DATA SECTION -
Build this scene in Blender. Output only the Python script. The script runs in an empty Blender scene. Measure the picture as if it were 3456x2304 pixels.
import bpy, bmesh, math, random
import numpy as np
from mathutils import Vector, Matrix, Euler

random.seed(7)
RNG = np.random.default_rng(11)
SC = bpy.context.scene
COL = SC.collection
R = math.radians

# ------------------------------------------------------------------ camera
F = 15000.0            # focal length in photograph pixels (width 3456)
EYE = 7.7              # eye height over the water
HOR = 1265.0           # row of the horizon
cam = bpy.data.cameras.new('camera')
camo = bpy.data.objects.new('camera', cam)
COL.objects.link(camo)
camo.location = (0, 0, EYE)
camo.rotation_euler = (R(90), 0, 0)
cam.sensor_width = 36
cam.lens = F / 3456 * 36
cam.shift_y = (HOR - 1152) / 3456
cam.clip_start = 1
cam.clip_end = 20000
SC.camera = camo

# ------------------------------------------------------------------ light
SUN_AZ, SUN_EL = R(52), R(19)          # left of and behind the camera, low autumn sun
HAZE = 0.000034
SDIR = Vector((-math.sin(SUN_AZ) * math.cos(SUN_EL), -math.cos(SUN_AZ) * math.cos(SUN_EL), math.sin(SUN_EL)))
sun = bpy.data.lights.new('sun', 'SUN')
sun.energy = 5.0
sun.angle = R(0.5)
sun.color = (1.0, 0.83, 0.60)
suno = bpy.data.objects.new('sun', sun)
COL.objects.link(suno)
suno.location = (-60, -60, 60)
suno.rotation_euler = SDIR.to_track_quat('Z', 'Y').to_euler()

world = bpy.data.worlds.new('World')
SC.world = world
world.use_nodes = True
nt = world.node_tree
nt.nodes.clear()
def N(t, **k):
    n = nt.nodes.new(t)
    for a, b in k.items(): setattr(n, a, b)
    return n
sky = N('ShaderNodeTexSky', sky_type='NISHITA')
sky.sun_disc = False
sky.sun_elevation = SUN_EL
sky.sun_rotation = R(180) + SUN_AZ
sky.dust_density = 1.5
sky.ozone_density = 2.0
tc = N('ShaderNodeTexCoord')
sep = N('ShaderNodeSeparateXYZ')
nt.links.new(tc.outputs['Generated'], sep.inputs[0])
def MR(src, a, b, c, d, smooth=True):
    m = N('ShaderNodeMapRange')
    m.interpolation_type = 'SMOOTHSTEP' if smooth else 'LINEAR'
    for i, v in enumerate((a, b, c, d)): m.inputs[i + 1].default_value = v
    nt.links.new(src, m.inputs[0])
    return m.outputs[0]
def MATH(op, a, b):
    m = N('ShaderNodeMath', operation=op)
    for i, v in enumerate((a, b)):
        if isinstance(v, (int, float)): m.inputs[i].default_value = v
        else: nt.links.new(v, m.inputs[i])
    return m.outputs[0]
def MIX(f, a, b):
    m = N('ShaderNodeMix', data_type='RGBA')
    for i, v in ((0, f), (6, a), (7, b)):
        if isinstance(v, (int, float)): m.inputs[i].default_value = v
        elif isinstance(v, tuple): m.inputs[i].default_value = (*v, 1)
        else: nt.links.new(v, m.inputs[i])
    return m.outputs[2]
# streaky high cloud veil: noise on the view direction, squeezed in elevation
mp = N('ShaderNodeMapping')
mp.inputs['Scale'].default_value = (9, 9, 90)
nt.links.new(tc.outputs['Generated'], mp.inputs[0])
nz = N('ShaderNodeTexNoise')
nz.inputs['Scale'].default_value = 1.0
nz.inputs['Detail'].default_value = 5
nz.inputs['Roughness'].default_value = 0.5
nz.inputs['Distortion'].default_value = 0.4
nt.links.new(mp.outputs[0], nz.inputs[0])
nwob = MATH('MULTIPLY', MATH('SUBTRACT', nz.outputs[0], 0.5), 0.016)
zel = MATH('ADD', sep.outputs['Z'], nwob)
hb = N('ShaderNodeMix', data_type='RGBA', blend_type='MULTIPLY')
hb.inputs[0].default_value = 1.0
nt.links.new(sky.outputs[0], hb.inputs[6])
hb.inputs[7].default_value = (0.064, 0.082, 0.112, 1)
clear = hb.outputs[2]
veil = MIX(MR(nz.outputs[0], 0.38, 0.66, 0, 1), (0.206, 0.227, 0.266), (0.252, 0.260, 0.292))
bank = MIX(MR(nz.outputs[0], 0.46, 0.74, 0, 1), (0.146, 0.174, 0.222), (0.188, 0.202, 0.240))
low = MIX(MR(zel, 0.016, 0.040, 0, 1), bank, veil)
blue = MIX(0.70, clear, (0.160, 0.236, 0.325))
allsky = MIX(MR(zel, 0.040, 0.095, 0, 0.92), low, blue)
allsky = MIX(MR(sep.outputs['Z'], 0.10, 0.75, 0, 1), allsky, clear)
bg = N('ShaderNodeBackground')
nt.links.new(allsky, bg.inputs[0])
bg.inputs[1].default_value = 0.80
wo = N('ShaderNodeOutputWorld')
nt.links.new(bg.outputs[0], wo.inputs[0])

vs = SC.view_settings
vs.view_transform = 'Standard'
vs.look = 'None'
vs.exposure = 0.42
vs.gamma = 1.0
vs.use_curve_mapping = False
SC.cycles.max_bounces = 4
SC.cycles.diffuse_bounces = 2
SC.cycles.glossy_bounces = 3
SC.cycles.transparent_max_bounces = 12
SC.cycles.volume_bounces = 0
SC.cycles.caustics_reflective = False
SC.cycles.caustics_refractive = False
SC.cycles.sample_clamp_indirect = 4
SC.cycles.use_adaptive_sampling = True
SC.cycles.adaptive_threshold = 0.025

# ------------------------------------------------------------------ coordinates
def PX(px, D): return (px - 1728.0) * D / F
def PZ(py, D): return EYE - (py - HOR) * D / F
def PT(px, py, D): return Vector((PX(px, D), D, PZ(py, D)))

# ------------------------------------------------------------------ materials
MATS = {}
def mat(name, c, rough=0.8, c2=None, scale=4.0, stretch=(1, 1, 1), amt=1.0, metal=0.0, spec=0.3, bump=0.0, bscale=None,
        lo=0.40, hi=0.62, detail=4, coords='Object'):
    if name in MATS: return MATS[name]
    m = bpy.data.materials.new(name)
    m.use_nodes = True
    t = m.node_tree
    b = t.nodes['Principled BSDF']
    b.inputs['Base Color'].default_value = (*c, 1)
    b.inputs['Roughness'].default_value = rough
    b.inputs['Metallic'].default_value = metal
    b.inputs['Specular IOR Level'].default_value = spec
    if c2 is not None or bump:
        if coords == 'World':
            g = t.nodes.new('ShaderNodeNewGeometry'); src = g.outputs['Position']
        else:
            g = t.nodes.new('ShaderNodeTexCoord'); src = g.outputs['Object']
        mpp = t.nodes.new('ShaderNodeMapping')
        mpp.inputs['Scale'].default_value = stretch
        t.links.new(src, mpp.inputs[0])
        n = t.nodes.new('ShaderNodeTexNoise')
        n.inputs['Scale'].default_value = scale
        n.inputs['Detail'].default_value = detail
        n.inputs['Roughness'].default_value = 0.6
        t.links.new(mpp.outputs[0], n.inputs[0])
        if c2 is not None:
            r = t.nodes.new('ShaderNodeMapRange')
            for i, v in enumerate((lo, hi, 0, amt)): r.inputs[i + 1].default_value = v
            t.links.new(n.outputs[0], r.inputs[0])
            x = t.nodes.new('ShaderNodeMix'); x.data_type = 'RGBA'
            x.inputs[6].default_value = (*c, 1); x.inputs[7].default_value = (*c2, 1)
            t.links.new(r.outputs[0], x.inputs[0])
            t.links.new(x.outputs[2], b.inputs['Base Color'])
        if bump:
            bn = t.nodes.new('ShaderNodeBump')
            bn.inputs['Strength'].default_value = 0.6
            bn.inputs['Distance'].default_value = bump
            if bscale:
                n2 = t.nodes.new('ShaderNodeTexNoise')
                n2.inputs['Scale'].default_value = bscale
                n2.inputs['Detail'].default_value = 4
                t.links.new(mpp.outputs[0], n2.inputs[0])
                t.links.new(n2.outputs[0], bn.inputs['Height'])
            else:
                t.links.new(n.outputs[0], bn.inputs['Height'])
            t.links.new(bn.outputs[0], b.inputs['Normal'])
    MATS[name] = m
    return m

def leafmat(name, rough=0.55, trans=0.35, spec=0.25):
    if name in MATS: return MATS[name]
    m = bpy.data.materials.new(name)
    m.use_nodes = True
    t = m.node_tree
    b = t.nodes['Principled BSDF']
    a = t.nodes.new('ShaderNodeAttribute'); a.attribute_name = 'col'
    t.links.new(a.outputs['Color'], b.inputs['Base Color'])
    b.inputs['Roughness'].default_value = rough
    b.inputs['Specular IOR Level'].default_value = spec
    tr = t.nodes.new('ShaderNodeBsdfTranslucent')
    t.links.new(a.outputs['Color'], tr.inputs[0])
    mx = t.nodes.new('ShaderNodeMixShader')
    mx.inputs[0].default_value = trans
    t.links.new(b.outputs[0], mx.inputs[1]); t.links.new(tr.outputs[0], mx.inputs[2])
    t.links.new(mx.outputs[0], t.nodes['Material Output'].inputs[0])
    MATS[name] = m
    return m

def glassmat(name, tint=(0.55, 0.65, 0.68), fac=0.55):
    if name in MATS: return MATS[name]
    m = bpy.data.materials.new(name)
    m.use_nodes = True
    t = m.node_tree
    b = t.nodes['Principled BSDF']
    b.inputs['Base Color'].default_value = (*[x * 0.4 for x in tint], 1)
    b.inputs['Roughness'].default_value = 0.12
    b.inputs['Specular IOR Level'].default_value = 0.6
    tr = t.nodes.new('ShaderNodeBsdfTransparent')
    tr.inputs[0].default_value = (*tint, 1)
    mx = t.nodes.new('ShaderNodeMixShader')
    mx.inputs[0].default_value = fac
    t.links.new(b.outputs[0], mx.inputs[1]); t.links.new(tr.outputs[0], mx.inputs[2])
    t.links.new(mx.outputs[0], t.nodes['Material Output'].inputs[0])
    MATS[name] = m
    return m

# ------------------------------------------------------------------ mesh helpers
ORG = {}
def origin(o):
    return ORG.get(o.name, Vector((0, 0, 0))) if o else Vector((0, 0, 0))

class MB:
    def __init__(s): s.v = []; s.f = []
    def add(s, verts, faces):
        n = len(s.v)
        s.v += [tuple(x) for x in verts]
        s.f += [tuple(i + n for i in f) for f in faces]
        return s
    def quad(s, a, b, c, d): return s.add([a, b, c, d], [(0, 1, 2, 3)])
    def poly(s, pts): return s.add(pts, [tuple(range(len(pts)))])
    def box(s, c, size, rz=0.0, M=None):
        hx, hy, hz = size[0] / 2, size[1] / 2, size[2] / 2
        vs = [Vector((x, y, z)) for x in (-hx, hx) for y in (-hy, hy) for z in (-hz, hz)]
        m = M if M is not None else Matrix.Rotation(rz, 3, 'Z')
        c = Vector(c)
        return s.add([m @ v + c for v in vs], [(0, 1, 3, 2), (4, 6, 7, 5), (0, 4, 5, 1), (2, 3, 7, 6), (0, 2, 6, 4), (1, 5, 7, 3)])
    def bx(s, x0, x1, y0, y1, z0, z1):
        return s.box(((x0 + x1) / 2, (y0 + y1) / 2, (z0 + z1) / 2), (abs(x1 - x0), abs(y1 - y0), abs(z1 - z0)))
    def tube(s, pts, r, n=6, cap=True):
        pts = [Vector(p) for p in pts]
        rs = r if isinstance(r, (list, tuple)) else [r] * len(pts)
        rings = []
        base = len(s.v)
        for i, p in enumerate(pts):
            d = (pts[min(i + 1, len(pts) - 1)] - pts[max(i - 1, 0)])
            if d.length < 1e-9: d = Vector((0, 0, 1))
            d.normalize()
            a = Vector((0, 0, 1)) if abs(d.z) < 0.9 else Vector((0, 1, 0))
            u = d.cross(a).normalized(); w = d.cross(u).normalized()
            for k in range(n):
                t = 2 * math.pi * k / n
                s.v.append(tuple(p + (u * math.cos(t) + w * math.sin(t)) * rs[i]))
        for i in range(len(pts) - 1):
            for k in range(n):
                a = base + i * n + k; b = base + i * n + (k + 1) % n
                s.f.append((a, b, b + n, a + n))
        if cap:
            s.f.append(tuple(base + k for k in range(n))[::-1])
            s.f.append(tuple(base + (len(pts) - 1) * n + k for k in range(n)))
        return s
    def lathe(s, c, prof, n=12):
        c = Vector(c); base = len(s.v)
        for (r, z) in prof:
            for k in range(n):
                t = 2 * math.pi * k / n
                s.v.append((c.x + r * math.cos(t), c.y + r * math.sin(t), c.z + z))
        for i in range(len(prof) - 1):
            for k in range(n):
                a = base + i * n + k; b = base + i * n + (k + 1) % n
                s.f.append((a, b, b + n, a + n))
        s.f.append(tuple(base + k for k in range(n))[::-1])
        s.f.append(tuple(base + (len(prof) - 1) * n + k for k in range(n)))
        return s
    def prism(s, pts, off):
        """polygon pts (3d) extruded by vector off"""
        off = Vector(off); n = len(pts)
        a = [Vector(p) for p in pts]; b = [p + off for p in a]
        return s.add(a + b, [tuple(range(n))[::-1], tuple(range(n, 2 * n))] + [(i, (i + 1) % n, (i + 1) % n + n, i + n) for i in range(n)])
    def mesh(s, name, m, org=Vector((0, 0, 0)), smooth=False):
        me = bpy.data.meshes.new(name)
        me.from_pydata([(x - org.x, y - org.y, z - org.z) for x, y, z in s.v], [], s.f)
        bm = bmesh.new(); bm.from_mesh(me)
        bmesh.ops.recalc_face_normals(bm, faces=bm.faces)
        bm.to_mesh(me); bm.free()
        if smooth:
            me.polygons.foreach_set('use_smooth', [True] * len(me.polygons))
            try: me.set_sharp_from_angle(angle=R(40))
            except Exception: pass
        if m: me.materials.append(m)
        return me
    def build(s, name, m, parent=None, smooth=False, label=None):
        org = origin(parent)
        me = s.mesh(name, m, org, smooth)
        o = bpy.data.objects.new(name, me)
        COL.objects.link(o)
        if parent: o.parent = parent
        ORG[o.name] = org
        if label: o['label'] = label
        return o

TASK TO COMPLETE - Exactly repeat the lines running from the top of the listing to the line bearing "from mathutils import Vector, Matrix, Euler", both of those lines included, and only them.

WRITTEN ANSWER -
Build this scene in Blender. Output only the Python script. The script runs in an empty Blender scene. Measure the picture as if it were 3456x2304 pixels.
import bpy, bmesh, math, random
import numpy as np
from mathutils import Vector, Matrix, Euler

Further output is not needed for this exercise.